The next tier of BPA’s wildfire mitigation plan consists of “situational awareness monitoring.”
“We have been noticing our fire seasons getting longer, and the longer those fire seasons get, the greater the chance that you’re going to have a ‘red flag’ situation, [with] very dangerously low humidity, very dry fuels, maybe even lightning — combined with a high-wind event,” said Erik Pytlak, BPA’s supervisory meteorologist.
Pytlak said those conditions alone would not cause BPA to shut down a line but would “trigger the analysis to start looking more intently at the possibility of needing to do this.”
Nuñez credited BPA’s investment in improved line design standards with providing the agency “a much higher trigger threshold” for initiating the PSPS process compared with its “peers south of us” in California. Design redundancies also mean that PSPS events will not necessarily translate into a loss of load or generation for BPA customers, Cathcart said.
Further up the WMP pyramid are the preparations on days of extreme risk, which will entail standing up the PSPS decision team and coordinating with the U.S. Forest Service. Before activating PSPS, the decision team will assess local weather conditions and its confidence in the forecast; load and generation impacts to customers; impacts on grid reliability and stability; information about critical loads, where possible; and the potential wildfire risk from BPA equipment in an affected area.
Each asset will be evaluated base on its distinct profile, Albright said.
Coordination, Communication
Once the decision is made to trigger a PSPS, BPA operations and dispatch personnel will contact counterparts at adjacent utilities through “normal utility-to-utility operations channels.” BPA hopes to provide customers with at least 48 hours’ notice before de-energizing a line, Albright said. But Pytlak cautioned that changing weather conditions could warrant shorter notice: “We can’t anticipate every scenario that’s going to determine whether we need to de-energize a line or not.”
BPA customer account executives will reach out to customers and stakeholders by telephone and email, while using the agency’s website and social media platforms to inform media and the general public about developments.
Workshop participant Joe Lukas, general manager of Western Montana Electric Generating and Transmission, asked what input a local utility would have on a PSPS decision that would force it to take an outage.
“For the local utility or utilities in the area, they will have the same weather conditions … and will very likely be considering PSPSes of their own, so we will want to talk operations to operations to understand that collective PSPS picture so that we’re understanding how our decision and their decisions are playing together,” Albright said.

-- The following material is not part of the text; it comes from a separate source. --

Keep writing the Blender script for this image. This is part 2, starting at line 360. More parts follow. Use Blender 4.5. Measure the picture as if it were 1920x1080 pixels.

“We do intend to coordinate with the customer,” Cathcart added. “Ultimately, it will be Bonneville’s decision on whether or not we will de-energize a specific facility, but understanding the impact of that will be important.”
Washington state Rep. Ed Orcutt (R) asked about the impact on retail electricity customers.
“I know sometimes when you shut a line down, you can reroute power in other directions so the people don’t lose power,” Orcutt said. “How are we going to know, when you’re announcing that you’re shutting down a line, what impact that’s going to have on who and for how long?”
Cathcart reiterated that it’s an open question whether a PSPS will result in a loss of load. “And that’s why we have to coordinate so closely with the local utilities. I think we’re going to need to rely to some degree on that coordination to make sure that the word gets out to end-use customers.”
BPA has asked stakeholders to comment on the PSPS proposal by May 11 and will reply to those comments by May 22. It expects to issue a final plan June 1.